La Defensoría de los Habitantes y el Programa de las Naciones Unidas para el Desarrollo (PNUD) han advertido sobre la gravedad del conflicto agrario en los 24 territorios indígenas del país, de los cuales el 40% está en manos de finqueros blancos. A pesar de la ley de 1977 y de las convenciones internacionales, las comunidades autóctonas sufrieron un proceso de desposesión, burla y hasta de fraude, que ha conducido al enfrentamiento actual.

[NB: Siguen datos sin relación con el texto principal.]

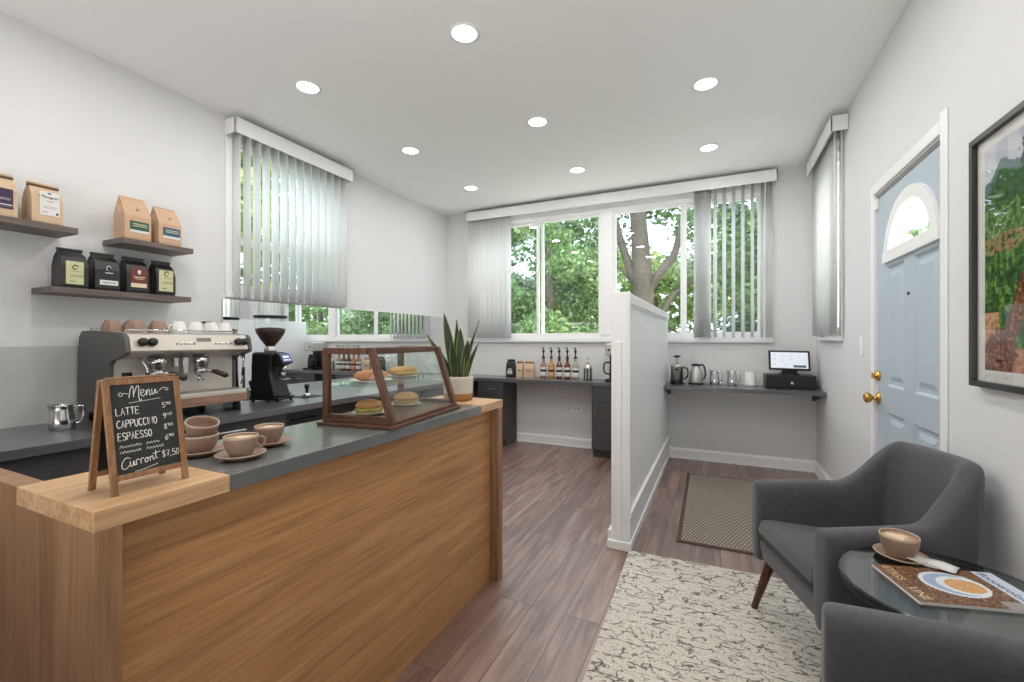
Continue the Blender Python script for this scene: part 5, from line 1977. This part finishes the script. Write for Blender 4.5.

Muchos terratenientes se hicieron de propiedades valiéndose de ocupaciones ilegales, documentos falsos y actos de corrupción. La situación se agudizó con el tiempo como consecuencia de la especulación agraria, la usurpación de terrenos y los brotes de violencia. En el reciente conflicto en Salitre, casi 100 personas atacaron a las familias indígenas, arrasaron tres ranchos y bloquearon con arena y piedras el camino de acceso al pueblo de Cedror de Buenos Aires, según admitió la viceministra de la Presidencia, Ana Gabriel Zúñiga.
A pesar de la relativa voluntad del Gobierno anterior, que estableció una primera mesa de diálogo y emprendió un proceso de registro catastral de las propiedades en Salitre, la cuestión territorial de las comunidades indígenas es un pendiente histórico que carece de solución a medio plazo sin un marco jurídico definido. El país tampoco ha concretado una política pública de defensa de los derechos indígenas ni ha lanzado acciones contundentes en ese sentido.
La administración de Luis Guillermo Solís se comprometió a darles continuidad a estas iniciativas e impedir que el conflicto en Salitre se agrave. Una de las prioridades del Poder Ejecutivo debe ser la integridad física de los indígenas, quienes frecuentemente reclaman que la Fuerza Pública actúa a favor de los finqueros blancos y en contra de sus reclamaciones.
El Estado costarricense debe proseguir la delimitación de las zonas indígenas, como primer paso para la recuperación territorial, e impedir la ocupación de nuevos terrenos indígenas por parte de grupos de presión blancos. Como afirmó Yoriko Yasukawa, coordinadora del PNUD en Costa Rica: “No se puede avanzar en materia de derechos humanos, si un derecho tan básico como la tierra no está garantizado. Esas tierras son exclusivas de los indígenas”.